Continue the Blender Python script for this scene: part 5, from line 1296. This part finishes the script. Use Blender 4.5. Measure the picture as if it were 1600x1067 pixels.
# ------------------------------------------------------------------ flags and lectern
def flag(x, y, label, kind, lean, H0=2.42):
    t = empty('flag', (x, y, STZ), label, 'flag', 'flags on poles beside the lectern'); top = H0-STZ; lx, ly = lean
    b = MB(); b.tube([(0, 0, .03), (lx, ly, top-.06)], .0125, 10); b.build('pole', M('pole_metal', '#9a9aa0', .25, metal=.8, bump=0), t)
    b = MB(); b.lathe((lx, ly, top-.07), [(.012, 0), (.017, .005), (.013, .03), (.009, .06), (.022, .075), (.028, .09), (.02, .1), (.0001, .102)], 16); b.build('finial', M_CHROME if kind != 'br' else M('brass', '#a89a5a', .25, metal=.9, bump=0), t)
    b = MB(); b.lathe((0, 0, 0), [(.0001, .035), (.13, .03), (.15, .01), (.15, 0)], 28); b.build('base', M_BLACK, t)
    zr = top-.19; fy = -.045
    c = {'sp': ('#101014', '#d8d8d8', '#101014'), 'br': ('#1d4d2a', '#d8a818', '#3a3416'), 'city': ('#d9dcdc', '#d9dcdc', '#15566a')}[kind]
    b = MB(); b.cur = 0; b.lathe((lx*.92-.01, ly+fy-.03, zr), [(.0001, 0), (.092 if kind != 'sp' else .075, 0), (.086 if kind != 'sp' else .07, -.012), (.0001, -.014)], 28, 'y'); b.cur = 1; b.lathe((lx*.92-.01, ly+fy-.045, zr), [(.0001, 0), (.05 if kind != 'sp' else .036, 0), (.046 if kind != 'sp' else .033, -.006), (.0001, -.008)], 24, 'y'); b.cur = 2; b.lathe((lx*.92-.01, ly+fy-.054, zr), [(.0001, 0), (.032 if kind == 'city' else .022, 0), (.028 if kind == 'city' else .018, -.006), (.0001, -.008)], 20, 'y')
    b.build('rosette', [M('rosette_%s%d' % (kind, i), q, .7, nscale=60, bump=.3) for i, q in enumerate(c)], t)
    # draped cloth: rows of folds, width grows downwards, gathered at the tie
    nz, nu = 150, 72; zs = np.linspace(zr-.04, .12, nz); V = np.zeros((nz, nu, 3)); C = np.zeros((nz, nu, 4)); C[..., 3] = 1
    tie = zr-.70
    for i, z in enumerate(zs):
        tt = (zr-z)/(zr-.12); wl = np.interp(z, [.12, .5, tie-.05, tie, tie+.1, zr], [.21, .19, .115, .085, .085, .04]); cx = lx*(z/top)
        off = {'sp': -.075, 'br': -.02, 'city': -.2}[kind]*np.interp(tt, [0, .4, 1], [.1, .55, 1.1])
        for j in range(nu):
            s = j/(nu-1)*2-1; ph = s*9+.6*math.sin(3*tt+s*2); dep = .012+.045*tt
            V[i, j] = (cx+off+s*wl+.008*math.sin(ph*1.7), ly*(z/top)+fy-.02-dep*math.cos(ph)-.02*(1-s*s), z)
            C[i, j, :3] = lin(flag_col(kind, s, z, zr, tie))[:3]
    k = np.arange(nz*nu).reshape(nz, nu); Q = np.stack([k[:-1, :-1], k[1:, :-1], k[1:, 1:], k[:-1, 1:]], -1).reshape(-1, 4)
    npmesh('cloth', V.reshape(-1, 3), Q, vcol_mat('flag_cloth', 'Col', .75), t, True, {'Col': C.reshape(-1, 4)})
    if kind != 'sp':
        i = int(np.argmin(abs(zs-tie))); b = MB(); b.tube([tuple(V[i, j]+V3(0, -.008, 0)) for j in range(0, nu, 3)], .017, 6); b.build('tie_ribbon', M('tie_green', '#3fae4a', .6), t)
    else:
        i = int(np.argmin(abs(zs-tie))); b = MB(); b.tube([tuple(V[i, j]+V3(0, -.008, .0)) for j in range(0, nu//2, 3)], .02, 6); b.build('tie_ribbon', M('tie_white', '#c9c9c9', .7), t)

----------

(What is being asked) Return the full listing, character for character.

(Exercise output)
Continue the Blender Python script for this scene: part 5, from line 1296. This part finishes the script. Use Blender 4.5. Measure the picture as if it were 1600x1067 pixels.
# ------------------------------------------------------------------ flags and lectern
def flag(x, y, label, kind, lean, H0=2.42):
    t = empty('flag', (x, y, STZ), label, 'flag', 'flags on poles beside the lectern'); top = H0-STZ; lx, ly = lean
    b = MB(); b.tube([(0, 0, .03), (lx, ly, top-.06)], .0125, 10); b.build('pole', M('pole_metal', '#9a9aa0', .25, metal=.8, bump=0), t)
    b = MB(); b.lathe((lx, ly, top-.07), [(.012, 0), (.017, .005), (.013, .03), (.009, .06), (.022, .075), (.028, .09), (.02, .1), (.0001, .102)], 16); b.build('finial', M_CHROME if kind != 'br' else M('brass', '#a89a5a', .25, metal=.9, bump=0), t)
    b = MB(); b.lathe((0, 0, 0), [(.0001, .035), (.13, .03), (.15, .01), (.15, 0)], 28); b.build('base', M_BLACK, t)
    zr = top-.19; fy = -.045
    c = {'sp': ('#101014', '#d8d8d8', '#101014'), 'br': ('#1d4d2a', '#d8a818', '#3a3416'), 'city': ('#d9dcdc', '#d9dcdc', '#15566a')}[kind]
    b = MB(); b.cur = 0; b.lathe((lx*.92-.01, ly+fy-.03, zr), [(.0001, 0), (.092 if kind != 'sp' else .075, 0), (.086 if kind != 'sp' else .07, -.012), (.0001, -.014)], 28, 'y'); b.cur = 1; b.lathe((lx*.92-.01, ly+fy-.045, zr), [(.0001, 0), (.05 if kind != 'sp' else .036, 0), (.046 if kind != 'sp' else .033, -.006), (.0001, -.008)], 24, 'y'); b.cur = 2; b.lathe((lx*.92-.01, ly+fy-.054, zr), [(.0001, 0), (.032 if kind == 'city' else .022, 0), (.028 if kind == 'city' else .018, -.006), (.0001, -.008)], 20, 'y')
    b.build('rosette', [M('rosette_%s%d' % (kind, i), q, .7, nscale=60, bump=.3) for i, q in enumerate(c)], t)
    # draped cloth: rows of folds, width grows downwards, gathered at the tie
    nz, nu = 150, 72; zs = np.linspace(zr-.04, .12, nz); V = np.zeros((nz, nu, 3)); C = np.zeros((nz, nu, 4)); C[..., 3] = 1
    tie = zr-.70
    for i, z in enumerate(zs):
        tt = (zr-z)/(zr-.12); wl = np.interp(z, [.12, .5, tie-.05, tie, tie+.1, zr], [.21, .19, .115, .085, .085, .04]); cx = lx*(z/top)
        off = {'sp': -.075, 'br': -.02, 'city': -.2}[kind]*np.interp(tt, [0, .4, 1], [.1, .55, 1.1])
        for j in range(nu):
            s = j/(nu-1)*2-1; ph = s*9+.6*math.sin(3*tt+s*2); dep = .012+.045*tt
            V[i, j] = (cx+off+s*wl+.008*math.sin(ph*1.7), ly*(z/top)+fy-.02-dep*math.cos(ph)-.02*(1-s*s), z)
            C[i, j, :3] = lin(flag_col(kind, s, z, zr, tie))[:3]
    k = np.arange(nz*nu).reshape(nz, nu); Q = np.stack([k[:-1, :-1], k[1:, :-1], k[1:, 1:], k[:-1, 1:]], -1).reshape(-1, 4)
    npmesh('cloth', V.reshape(-1, 3), Q, vcol_mat('flag_cloth', 'Col', .75), t, True, {'Col': C.reshape(-1, 4)})
    if kind != 'sp':
        i = int(np.argmin(abs(zs-tie))); b = MB(); b.tube([tuple(V[i, j]+V3(0, -.008, 0)) for j in range(0, nu, 3)], .017, 6); b.build('tie_ribbon', M('tie_green', '#3fae4a', .6), t)
    else:
        i = int(np.argmin(abs(zs-tie))); b = MB(); b.tube([tuple(V[i, j]+V3(0, -.008, .0)) for j in range(0, nu//2, 3)], .02, 6); b.build('tie_ribbon', M('tie_white', '#c9c9c9', .7), t)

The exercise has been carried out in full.